(Aim of the exercise): From the line with "Write part 4" to the line with "return float(np.interp(px, [a", both lines included, set down exactly those lines, please, and no others.

====== Data supplied ======

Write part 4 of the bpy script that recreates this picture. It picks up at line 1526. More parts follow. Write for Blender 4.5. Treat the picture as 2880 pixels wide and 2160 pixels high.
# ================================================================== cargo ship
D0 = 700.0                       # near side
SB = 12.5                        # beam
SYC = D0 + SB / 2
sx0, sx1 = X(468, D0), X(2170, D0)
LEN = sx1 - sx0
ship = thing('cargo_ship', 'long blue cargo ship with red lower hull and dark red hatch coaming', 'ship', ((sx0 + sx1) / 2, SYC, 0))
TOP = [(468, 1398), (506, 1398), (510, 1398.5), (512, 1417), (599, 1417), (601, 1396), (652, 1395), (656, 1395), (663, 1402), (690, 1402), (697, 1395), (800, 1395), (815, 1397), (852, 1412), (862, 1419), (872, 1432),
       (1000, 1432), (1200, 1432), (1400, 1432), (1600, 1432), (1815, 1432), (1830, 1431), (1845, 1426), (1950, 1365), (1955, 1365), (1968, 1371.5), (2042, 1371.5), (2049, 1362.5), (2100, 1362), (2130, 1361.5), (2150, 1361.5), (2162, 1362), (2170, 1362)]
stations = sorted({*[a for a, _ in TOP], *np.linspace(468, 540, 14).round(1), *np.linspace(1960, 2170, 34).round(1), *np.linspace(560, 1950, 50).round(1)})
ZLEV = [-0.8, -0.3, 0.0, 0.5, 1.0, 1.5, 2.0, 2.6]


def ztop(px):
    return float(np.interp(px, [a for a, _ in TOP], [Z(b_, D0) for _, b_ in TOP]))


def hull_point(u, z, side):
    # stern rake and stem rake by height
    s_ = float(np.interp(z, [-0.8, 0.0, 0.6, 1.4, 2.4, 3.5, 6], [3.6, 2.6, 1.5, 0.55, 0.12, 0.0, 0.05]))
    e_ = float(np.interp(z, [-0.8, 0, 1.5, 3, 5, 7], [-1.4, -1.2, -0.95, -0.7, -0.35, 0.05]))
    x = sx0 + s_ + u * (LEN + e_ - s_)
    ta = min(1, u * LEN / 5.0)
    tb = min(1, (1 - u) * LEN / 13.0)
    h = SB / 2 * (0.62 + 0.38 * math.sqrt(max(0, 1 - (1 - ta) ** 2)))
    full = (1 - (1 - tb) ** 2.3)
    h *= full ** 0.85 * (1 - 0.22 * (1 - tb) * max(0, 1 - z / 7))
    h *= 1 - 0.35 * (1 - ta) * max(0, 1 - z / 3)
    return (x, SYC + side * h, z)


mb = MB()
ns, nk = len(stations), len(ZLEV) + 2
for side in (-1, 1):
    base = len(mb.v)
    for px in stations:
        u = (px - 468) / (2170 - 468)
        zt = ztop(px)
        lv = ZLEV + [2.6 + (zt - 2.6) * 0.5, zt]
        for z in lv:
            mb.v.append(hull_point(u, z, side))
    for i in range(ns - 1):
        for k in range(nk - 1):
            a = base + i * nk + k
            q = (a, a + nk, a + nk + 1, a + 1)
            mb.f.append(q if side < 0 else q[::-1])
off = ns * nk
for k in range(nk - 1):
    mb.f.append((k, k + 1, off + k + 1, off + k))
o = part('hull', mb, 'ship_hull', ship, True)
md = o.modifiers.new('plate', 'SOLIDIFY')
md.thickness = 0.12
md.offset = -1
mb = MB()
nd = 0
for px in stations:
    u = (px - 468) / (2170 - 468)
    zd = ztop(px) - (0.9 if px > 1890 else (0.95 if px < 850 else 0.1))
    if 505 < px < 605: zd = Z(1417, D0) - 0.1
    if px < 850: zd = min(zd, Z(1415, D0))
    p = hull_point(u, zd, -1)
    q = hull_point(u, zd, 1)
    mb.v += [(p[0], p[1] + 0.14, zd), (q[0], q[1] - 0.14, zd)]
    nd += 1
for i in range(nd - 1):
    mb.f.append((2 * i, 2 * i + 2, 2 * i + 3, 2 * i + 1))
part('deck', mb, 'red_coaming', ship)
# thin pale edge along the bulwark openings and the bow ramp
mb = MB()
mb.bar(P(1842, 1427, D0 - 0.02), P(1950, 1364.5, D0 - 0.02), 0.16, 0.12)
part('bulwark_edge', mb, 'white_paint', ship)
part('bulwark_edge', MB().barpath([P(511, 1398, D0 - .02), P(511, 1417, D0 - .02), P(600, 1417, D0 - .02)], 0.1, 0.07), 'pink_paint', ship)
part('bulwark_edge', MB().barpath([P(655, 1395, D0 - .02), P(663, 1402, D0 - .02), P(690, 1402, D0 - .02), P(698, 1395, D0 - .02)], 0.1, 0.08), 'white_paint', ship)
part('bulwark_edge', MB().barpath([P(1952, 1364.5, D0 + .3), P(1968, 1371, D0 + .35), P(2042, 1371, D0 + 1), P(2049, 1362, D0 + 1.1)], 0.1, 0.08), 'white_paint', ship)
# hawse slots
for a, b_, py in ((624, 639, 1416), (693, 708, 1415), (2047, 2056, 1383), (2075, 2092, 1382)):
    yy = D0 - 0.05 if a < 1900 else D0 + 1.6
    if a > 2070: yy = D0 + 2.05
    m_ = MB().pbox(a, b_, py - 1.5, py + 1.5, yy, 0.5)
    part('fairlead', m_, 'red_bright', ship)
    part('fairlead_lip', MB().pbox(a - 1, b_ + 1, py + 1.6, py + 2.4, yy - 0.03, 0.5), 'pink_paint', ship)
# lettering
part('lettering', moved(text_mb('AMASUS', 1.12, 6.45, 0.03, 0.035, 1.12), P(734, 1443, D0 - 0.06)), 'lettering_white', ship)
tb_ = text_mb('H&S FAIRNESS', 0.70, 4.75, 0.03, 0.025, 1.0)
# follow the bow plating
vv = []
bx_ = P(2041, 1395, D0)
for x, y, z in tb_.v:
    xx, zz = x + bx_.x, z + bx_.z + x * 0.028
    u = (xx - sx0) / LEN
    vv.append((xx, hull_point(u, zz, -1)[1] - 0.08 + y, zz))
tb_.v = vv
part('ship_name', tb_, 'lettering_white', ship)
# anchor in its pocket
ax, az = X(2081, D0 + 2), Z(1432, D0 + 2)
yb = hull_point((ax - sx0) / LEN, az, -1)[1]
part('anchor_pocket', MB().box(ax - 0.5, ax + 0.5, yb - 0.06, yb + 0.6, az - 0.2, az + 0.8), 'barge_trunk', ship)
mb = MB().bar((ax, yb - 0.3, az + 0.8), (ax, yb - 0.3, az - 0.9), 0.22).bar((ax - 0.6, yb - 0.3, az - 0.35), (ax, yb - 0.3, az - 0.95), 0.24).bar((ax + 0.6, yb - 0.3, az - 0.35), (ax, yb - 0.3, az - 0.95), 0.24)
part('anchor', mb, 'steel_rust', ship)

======
====== Data supplied ======

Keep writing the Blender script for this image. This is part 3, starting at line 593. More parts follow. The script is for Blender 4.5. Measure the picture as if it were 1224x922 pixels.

======
====== Data supplied ======

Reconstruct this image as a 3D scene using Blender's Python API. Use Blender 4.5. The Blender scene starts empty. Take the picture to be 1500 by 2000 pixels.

======

(Exercise result):
Write part 4 of the bpy script that recreates this picture. It picks up at line 1526. More parts follow. Write for Blender 4.5. Treat the picture as 2880 pixels wide and 2160 pixels high.
# ================================================================== cargo ship
D0 = 700.0                       # near side
SB = 12.5                        # beam
SYC = D0 + SB / 2
sx0, sx1 = X(468, D0), X(2170, D0)
LEN = sx1 - sx0
ship = thing('cargo_ship', 'long blue cargo ship with red lower hull and dark red hatch coaming', 'ship', ((sx0 + sx1) / 2, SYC, 0))
TOP = [(468, 1398), (506, 1398), (510, 1398.5), (512, 1417), (599, 1417), (601, 1396), (652, 1395), (656, 1395), (663, 1402), (690, 1402), (697, 1395), (800, 1395), (815, 1397), (852, 1412), (862, 1419), (872, 1432),
       (1000, 1432), (1200, 1432), (1400, 1432), (1600, 1432), (1815, 1432), (1830, 1431), (1845, 1426), (1950, 1365), (1955, 1365), (1968, 1371.5), (2042, 1371.5), (2049, 1362.5), (2100, 1362), (2130, 1361.5), (2150, 1361.5), (2162, 1362), (2170, 1362)]
stations = sorted({*[a for a, _ in TOP], *np.linspace(468, 540, 14).round(1), *np.linspace(1960, 2170, 34).round(1), *np.linspace(560, 1950, 50).round(1)})
ZLEV = [-0.8, -0.3, 0.0, 0.5, 1.0, 1.5, 2.0, 2.6]


def ztop(px):
    return float(np.interp(px, [a for a, _ in TOP], [Z(b_, D0) for _, b_ in TOP]))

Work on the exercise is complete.